This never happens.

But when it does, I can’t miss commenting on it.

Friday night, the Las Vegas Aces were scheduled to play a WNBA game against the Washington Mystics.

But things happened along the way. I can’t find specific details, but the general summary is that it took the Aces 26 hours to get from Las Vegas to Washington, D.C. They arrived around 3:45 PM on Friday. The game was scheduled to start at 8 PM Friday, so they’d been travelling all that time and had about four hours to rest and get ready for the game.

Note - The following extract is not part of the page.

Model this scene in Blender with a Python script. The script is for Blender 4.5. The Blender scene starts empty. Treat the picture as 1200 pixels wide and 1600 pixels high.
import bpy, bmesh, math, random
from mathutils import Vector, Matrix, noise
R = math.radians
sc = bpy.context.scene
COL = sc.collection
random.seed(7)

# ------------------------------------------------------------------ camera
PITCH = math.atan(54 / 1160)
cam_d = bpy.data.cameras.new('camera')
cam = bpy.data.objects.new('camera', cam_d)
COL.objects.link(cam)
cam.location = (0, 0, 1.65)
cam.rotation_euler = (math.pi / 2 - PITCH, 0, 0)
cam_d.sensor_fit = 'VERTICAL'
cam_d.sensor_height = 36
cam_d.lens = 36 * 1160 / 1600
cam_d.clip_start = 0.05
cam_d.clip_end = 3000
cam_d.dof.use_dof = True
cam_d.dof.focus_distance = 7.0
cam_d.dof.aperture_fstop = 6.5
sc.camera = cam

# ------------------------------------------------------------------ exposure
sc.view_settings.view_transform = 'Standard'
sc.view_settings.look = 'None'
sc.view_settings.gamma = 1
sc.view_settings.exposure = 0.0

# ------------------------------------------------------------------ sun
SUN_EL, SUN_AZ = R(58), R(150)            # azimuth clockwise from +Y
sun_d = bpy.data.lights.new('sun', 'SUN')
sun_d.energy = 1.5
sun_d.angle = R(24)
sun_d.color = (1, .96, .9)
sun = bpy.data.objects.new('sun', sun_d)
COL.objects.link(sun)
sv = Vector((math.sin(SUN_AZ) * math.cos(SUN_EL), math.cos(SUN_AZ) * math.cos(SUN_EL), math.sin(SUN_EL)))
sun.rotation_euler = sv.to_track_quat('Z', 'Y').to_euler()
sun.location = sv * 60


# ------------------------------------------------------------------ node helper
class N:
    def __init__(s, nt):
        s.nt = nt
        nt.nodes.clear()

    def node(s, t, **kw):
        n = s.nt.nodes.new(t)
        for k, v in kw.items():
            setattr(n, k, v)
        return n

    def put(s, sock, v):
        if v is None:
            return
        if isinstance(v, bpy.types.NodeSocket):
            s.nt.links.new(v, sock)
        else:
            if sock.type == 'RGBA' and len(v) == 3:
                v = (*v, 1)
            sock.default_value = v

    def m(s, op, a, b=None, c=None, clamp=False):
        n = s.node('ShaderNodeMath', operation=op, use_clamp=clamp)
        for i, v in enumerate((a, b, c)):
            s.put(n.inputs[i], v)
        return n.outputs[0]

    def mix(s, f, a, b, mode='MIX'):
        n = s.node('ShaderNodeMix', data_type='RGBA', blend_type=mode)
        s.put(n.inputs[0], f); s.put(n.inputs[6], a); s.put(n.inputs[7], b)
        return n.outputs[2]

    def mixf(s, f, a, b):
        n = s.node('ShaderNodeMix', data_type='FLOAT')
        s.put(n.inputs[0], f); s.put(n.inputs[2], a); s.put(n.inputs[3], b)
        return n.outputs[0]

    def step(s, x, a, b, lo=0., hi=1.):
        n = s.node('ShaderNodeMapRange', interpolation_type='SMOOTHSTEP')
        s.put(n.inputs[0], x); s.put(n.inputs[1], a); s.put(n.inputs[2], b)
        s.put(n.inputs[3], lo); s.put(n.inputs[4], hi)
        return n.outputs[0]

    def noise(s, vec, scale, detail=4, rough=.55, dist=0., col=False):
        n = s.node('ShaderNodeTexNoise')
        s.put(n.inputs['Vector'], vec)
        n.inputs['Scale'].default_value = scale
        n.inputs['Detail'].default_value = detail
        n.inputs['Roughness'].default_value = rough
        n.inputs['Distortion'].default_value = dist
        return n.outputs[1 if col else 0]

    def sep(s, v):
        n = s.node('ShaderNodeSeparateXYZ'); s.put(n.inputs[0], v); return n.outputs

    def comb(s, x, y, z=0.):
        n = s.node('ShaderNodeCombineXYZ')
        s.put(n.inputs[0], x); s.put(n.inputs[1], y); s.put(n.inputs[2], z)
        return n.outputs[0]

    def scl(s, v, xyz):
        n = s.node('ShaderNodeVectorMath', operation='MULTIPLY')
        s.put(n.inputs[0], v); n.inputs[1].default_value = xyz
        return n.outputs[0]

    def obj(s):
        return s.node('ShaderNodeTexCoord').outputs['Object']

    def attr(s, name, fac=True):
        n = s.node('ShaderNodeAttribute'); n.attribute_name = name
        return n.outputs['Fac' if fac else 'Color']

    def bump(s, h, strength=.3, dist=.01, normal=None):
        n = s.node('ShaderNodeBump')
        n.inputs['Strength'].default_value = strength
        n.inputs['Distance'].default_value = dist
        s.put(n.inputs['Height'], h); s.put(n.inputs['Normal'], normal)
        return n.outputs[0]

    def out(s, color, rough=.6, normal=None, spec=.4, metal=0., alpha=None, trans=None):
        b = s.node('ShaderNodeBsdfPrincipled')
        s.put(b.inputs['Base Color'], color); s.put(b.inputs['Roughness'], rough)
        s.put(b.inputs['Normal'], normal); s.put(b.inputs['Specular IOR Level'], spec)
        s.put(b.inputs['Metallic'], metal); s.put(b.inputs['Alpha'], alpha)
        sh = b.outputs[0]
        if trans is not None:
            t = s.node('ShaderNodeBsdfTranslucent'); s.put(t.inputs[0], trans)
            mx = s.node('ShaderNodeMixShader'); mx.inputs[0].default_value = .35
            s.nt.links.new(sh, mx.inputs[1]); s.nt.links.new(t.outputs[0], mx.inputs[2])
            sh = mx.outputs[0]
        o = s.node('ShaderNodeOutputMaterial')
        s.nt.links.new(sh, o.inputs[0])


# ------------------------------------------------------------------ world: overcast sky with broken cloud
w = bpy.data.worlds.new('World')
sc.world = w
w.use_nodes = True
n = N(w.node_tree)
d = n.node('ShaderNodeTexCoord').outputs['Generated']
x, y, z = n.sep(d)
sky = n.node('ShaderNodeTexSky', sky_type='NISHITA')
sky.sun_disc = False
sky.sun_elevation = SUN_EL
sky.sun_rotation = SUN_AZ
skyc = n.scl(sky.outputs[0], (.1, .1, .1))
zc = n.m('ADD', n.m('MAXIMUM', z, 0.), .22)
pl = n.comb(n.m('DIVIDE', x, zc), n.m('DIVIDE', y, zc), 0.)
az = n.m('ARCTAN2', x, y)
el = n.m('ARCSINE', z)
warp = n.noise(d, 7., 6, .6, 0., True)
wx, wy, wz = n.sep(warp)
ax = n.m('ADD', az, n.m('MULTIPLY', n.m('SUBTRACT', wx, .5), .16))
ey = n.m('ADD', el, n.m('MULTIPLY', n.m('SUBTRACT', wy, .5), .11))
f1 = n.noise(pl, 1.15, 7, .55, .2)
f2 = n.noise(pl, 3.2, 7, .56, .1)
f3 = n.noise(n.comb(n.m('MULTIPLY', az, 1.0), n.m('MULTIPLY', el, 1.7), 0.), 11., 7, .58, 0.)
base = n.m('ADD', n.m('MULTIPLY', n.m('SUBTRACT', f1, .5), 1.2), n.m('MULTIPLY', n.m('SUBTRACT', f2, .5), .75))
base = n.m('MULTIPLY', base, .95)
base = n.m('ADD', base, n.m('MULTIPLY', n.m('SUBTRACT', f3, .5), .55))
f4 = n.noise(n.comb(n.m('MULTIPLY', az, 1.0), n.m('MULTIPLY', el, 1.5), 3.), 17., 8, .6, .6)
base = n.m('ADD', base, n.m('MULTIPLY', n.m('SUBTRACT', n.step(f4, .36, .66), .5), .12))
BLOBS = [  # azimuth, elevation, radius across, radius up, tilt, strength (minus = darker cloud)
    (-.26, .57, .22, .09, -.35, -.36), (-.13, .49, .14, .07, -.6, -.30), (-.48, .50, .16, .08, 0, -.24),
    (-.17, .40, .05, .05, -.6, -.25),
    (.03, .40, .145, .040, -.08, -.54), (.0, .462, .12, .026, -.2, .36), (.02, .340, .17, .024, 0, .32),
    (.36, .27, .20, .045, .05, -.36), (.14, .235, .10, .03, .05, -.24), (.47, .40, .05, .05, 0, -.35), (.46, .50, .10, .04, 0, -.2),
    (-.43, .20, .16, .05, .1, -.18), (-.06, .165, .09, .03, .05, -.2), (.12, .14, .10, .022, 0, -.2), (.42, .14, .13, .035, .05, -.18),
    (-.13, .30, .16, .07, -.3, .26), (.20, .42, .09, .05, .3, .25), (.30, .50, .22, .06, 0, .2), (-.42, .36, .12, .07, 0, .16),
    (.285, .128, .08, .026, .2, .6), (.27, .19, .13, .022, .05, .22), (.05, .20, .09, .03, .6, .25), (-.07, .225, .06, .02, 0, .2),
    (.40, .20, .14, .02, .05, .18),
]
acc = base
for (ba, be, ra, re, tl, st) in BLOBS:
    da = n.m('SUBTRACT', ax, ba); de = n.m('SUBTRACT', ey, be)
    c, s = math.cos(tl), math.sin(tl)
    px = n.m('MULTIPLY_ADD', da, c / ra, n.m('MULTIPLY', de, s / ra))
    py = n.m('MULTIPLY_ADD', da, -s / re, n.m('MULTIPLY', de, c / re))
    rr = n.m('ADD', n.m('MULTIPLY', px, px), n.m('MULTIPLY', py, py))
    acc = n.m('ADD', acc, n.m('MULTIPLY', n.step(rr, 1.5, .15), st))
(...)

The team thought this was unacceptable. The Aces had already been in contact with the player’s union throughout the whole travel fiasco, trying to get the game delayed: but the WNBA schedule is so tight at the moment the league didn’t feel like they could delay.

So the Aces just refused to play.

“We just really felt like after a full day at the airport, a night of no sleep, no proper nutrition, we were really putting ourselves at risk to go play very high-level, competitive basketball,” Aces center Carolyn Swords said. “It was a very difficult decision because we love what we do. We love the opportunity to compete in front of WNBA fans no matter what city we’re in.”

The Aces felt like they could trust the league to make a decision. And the league decided today.

It was a forfeit.

There was little precedent for the decision because the WNBA has never before canceled a game. There have been only a handful of instances over the past few decades in major sports in which teams have had to forfeit.
Most of those occurred because of fan involvement, notably the Chicago White Sox’s infamous Disco Demolition Night in 1979, when the field was so damaged the second game of a doubleheader could not be played.

As far as I can tell, while there is a Wikipedia page on forfeits in sport, and a seperate one for baseball specifically, I can’t tell if any basketball game – NCAA, NBA, or WNBA – has been forfeited before now. (The NCAA has voided wins, but that’s different.)

The National Football League rulebook has a provision for forfeiture but has never used it (there was at least one alleged “forfeit” in the 1921 NFL season, but because league schedules were so fluid in the 1920s and it was never clear who was at fault for the game not being played, the league now considers it a cancellation, which was very common at the time). Former NFL commissioner Pete Rozelle noted that he had never used the league’s forfeit provisions and would never change the result of a game after the fact, a stance that prevented the result of the Snowplow Game, a game that had been decided on an acknowledged but unpunished unfair act, from being forfeited. It was briefly discussed as a potential punishment during Spygate but never implemented.

The last forfeit I know of in NCAA football – or in any other sport before now – was the Grambling State-Jackson State game in 2013. I welcome correction if anybody has a more recent example.

Edited to add: Ooops. Missed that California University of Pennsylvania forfeited one in 2014 after five players were charged with assault.

(“Don’t WNBA teams fly charter?” I think that’s covered in one of the links, but the short answer is: no, the league ordinarily doesn’t allow charter flights in order to keep a level playing field, since some teams have more resources than others. The league did give special permission to the Aces to arrange a charter while all of this was going on, but the team wasn’t able to arrange one on short notice.)

2 Responses to “This never happens.”

  1. The 1967–68 New Jersey Americans (later the New Jersey Nets) forfeited a playoff game in the ABA due to unsafe playing conditions (water leaking onto the floor). The ABA would later merge with the NBA.

  2. stainles says:

    I should have expected you’d dig that out.

    And who were the New Jersey Americans playing? The Kentucky Colonels. Who were a real ABA team, and not just another brand of the Washington Generals.

    I’d probably watch more basketball if the NBA was more like the old ABA.